3D scene scripts
····················

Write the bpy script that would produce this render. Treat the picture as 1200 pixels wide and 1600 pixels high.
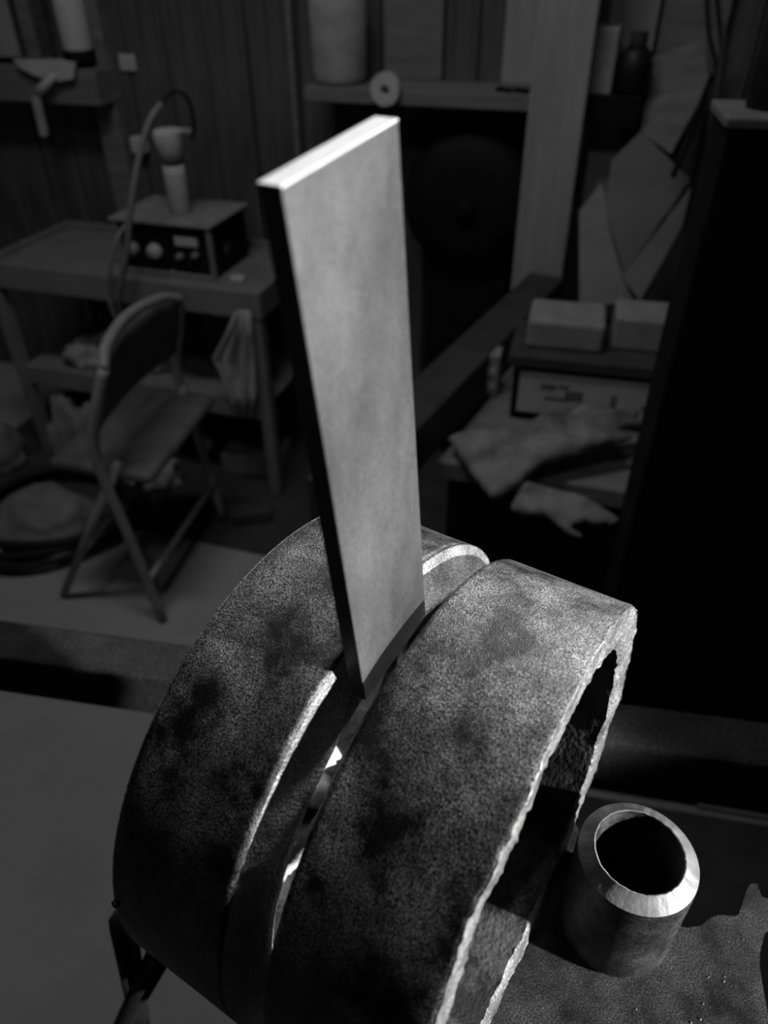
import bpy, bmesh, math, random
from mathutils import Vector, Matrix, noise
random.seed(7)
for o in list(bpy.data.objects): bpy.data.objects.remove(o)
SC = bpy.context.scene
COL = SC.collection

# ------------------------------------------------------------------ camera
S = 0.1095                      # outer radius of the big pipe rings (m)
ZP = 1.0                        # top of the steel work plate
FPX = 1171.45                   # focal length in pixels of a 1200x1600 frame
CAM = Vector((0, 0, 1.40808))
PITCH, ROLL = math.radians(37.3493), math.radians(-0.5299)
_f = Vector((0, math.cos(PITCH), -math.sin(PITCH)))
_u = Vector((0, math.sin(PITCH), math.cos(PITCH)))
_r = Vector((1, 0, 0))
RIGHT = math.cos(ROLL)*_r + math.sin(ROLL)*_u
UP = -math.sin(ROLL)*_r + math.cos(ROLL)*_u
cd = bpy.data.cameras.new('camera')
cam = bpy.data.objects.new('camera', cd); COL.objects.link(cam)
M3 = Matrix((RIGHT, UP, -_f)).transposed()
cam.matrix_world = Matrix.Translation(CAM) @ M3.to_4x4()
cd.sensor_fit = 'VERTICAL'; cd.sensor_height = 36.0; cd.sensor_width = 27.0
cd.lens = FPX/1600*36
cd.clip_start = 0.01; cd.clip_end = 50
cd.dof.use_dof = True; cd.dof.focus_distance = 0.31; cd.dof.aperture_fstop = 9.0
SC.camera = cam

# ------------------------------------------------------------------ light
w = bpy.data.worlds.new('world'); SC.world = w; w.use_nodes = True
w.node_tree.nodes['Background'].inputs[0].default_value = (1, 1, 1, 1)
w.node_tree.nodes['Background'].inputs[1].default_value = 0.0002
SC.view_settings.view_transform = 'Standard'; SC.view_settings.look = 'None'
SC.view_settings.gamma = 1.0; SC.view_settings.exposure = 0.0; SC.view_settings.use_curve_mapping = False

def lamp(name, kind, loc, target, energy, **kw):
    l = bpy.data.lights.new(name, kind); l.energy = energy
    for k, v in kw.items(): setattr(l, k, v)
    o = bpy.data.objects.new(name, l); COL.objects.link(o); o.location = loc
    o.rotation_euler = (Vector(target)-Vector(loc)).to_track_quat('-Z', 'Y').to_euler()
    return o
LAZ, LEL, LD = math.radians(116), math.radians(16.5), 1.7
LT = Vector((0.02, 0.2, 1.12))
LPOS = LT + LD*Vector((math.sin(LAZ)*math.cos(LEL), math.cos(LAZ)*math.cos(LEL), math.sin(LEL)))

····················

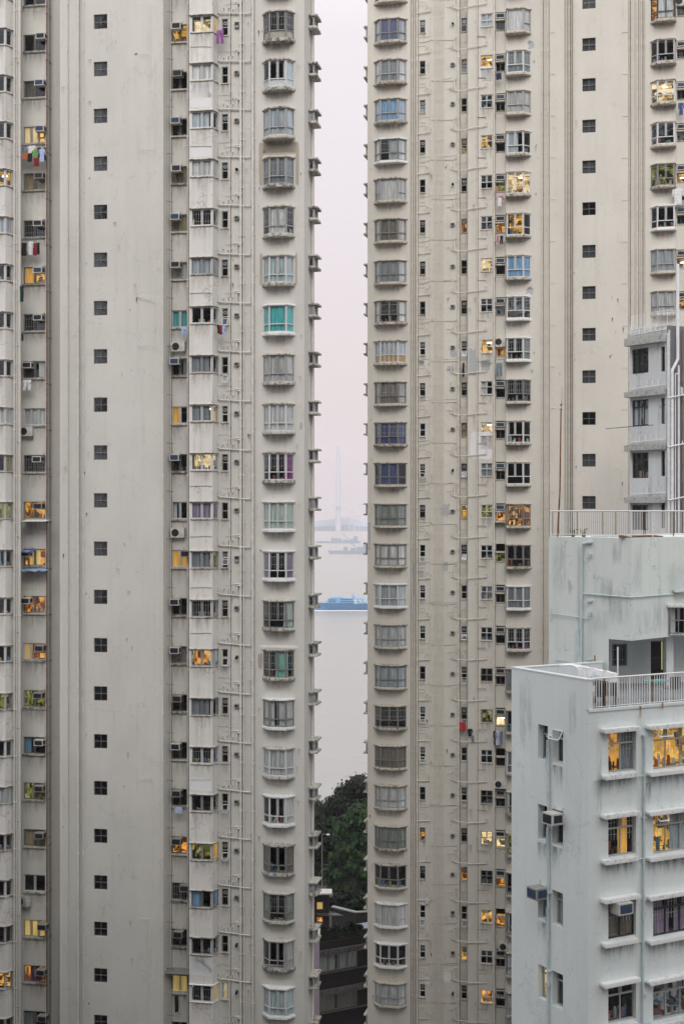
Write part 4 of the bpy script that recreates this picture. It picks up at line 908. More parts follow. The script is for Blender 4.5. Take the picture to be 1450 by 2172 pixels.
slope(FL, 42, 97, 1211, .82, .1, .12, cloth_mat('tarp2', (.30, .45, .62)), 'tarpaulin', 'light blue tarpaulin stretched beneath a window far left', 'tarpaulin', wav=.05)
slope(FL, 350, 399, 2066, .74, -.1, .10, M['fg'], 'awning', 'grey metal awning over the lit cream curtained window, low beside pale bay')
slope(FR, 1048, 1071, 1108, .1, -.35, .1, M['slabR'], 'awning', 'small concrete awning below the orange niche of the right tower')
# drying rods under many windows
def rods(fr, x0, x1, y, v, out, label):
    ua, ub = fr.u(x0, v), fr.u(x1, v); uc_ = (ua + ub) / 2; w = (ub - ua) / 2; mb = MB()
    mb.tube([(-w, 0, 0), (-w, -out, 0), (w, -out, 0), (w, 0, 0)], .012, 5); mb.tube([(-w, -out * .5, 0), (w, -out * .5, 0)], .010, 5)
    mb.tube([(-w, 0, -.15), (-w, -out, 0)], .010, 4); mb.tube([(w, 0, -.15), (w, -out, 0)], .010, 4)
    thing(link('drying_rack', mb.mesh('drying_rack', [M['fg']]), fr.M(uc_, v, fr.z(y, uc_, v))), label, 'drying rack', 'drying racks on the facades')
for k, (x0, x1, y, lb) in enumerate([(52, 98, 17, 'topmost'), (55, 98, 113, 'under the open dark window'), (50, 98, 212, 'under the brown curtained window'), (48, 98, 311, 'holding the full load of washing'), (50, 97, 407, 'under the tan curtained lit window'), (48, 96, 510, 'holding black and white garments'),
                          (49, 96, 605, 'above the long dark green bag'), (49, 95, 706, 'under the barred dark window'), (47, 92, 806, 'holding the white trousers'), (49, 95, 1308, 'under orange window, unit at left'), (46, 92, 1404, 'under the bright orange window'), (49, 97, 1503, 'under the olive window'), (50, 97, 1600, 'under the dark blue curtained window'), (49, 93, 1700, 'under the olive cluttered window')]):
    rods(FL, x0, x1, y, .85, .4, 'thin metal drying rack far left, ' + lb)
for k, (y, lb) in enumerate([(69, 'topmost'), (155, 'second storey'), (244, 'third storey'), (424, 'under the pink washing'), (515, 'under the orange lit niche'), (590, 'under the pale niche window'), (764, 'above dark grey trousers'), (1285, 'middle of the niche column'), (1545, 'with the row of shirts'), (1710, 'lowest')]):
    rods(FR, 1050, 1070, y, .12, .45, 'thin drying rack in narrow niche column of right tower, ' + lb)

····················

Scan the listing above for the word "that" and show each line where it is found.

Write the bpy script that would produce this render. Treat the picture as 1200 pixels wide and 1600 pixels high.
Write part 4 of the bpy script that recreates this picture. It picks up at line 908. More parts follow. The script is for Blender 4.5. Take the picture to be 1450 by 2172 pixels.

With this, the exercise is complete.